Over the past two years Derbyshire Dales District Council has embarked on an innovative biodiversity programme that has attracted national acclaim. It is therefore disappointing that activists should seek to drag down this Council's reputation. But we remain passionate about biodiversity.

Last year, working with parish councils and community groups, we identified 15 pilot sites where verges and public open spaces were cut at the end of February or early March, then 11 of these were scarified by us or by supporting community groups to create bare patches to give seeds already in the soil the space and light to germinate. Thanks to recommendations from councillors, officers and local residents we have increased the number of protected sites this year to 34 - and this number will continue to grow.

Last summer this resulted in more than 55 different flowering plants, ranging from common dandelions and buttercups to four species of orchid.

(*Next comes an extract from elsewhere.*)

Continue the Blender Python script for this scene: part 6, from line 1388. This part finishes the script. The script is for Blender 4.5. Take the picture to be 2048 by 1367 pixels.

A real success story.

We have checked on the wildflowers that remain on site at the areas we have left uncut at the Arc site:
  • Creeping butter cup
  • Curled Dock
  • Silver weed
  • Hog weed
  • Dandelion
  • Ribwort Plantain
  • Red/ White clover
  • Meadow Butter cup
  • Bush Vetch
  • Cinque foil
  • Common Daisy
  • Oxeye Daisy
  • Birds foot Trefoil
Our Biodiversity Team will be taking further recommendations from local residents, community groups, parish councils and councillors for next year’s programme.